Q: On top-up tax cuts, once they’re fully in place they cost $7.4 billion every year. But there’s no saving of $7.4 billion a year in that year when they started so they’re unfunded. Why is that? Did you think you didn’t need to fund them by finding savings to offset tax revenue foregone?
Chalmers:
First of all, we’ve found $95 billion in savings over the course of our four budgets. I’d say again and I hope I’m not labouring this point it’s pretty unusual to have billions of savings in a Budget on the eve of an election. That’s unusual. There wasn’t many savings in the March ’22 Budget. As Katy said more eloquently than I do, the best way to think about Budget repair is not in any one specific moment in time but the progress that we’ve made over four budgets and But the previous savings… that… The improvement in the Budget is about making room for these sorts of things which are tax cuts, cost-of-living relief.
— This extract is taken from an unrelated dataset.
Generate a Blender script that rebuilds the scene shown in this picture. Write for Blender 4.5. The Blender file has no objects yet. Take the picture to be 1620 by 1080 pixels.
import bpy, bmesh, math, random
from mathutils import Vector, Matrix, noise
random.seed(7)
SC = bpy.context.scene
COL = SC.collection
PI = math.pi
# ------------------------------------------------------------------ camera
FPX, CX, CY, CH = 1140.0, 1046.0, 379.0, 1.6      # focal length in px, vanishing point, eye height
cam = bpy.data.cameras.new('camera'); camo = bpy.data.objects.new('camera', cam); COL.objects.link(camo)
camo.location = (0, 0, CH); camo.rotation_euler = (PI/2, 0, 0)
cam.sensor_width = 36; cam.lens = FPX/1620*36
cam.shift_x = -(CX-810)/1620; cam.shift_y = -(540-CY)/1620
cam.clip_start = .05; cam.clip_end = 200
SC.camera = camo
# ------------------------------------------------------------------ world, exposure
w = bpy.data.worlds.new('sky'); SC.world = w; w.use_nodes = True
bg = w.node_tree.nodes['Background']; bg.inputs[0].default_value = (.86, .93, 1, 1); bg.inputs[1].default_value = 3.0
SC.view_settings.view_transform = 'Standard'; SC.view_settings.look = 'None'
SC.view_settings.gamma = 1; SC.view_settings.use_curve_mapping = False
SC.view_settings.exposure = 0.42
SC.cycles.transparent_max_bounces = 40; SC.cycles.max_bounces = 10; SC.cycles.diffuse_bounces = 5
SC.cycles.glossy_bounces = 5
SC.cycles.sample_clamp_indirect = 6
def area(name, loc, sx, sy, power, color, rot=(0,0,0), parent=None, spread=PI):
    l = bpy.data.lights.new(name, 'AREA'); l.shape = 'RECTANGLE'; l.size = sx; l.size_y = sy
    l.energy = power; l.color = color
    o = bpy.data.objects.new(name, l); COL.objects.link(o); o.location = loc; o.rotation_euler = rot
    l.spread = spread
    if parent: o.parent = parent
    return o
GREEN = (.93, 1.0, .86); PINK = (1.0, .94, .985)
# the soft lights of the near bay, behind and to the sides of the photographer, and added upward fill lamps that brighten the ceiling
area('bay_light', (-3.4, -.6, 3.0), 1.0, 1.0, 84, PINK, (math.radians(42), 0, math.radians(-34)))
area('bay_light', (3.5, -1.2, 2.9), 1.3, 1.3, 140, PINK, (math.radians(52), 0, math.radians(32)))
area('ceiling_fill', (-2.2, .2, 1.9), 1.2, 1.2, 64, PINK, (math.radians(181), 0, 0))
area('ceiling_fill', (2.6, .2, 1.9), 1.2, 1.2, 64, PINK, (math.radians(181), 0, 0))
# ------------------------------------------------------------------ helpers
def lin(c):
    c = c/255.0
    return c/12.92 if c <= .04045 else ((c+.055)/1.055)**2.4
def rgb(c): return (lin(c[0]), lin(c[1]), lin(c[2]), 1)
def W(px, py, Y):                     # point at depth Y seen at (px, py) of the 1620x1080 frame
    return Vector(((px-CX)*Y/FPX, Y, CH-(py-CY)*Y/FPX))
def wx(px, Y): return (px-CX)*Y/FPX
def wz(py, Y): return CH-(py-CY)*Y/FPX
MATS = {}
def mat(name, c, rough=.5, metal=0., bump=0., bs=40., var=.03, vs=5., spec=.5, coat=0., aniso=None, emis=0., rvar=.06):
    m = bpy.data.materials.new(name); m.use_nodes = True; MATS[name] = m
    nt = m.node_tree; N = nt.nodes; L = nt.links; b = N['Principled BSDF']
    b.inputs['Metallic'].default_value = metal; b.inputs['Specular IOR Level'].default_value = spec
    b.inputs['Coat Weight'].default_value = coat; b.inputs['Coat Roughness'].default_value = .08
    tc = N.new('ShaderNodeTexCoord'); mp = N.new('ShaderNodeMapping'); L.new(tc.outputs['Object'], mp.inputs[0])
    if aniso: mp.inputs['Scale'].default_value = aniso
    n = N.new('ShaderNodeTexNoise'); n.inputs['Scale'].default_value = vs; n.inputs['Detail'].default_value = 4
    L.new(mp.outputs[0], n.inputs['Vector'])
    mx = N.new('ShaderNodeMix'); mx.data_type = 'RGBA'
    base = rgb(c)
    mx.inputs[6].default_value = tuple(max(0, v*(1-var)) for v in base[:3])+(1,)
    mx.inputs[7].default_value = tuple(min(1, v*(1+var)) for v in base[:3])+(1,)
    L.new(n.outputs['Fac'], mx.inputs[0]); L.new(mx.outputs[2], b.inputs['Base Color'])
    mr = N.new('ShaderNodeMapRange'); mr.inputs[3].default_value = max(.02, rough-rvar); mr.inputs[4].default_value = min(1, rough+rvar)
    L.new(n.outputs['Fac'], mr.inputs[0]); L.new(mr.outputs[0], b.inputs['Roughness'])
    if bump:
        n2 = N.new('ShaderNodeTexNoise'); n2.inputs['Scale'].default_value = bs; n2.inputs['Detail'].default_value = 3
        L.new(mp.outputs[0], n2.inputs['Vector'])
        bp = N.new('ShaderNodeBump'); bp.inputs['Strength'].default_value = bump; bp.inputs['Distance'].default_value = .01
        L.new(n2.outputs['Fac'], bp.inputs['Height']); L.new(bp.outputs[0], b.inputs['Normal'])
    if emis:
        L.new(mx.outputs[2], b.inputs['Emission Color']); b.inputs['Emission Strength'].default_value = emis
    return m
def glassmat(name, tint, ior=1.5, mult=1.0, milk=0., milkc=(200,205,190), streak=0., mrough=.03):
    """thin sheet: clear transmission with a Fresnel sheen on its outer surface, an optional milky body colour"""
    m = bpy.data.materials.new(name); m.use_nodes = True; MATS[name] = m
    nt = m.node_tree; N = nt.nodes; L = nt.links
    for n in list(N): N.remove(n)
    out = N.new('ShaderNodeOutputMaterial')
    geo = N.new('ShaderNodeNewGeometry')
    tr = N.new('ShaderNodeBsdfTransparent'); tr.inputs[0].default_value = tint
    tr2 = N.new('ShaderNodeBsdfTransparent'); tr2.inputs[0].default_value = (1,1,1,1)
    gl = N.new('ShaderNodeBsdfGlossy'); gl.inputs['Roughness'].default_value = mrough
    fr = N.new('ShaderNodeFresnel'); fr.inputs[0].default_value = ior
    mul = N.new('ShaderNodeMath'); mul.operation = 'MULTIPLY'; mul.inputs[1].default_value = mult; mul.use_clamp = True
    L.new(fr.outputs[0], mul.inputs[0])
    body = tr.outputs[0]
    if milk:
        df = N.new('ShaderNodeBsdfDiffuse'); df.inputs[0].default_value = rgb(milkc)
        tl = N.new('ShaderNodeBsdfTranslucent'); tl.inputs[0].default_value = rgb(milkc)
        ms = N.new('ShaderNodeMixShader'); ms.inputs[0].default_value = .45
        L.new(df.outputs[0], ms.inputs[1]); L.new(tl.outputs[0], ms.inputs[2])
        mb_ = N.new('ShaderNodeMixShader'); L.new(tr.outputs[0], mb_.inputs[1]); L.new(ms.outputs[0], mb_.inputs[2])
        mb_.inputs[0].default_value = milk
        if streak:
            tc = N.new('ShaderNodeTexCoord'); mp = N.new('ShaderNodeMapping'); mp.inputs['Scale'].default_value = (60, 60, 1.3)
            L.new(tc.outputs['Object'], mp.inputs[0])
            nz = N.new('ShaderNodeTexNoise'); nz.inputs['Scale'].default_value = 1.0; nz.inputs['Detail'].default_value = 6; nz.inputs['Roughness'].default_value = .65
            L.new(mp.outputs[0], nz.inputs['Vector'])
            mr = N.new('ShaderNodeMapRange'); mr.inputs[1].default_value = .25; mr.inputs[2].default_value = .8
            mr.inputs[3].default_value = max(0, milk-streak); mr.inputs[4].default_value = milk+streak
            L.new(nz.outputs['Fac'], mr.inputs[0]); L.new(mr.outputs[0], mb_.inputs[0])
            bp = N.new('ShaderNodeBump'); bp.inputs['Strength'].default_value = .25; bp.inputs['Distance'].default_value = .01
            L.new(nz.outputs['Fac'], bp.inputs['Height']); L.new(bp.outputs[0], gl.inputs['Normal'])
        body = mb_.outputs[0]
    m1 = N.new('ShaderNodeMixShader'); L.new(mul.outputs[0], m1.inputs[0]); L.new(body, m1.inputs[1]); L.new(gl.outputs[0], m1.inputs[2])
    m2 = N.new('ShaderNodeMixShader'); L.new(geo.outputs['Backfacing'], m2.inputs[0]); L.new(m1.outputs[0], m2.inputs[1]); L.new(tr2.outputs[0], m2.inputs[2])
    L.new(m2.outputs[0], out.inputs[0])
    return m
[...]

Q: But is that double counting? You’ve made savings in this term of Parliament but that doesn’t necessarily give you a new saving to fund a new initiative and here you’ve foregone the tax revenue without any additional saving to cover the cuts.
Chalmers:
The $207 billion improvement in the Budget is net of those investments we’re making in the tax cuts in addition to tax cuts we’re providing. Now, we think it’s a very important, very worthy objective to return bracket creep where you can and do it in the most responsible, cost effective, efficient way you can and that’s what the tax cuts represent. They’re modest in isolation but substantial with the rest of the tax cuts and cost-of-living help and they come in conjunction with this history-making improvement in the Budget more broadly, net of that, in addition to that.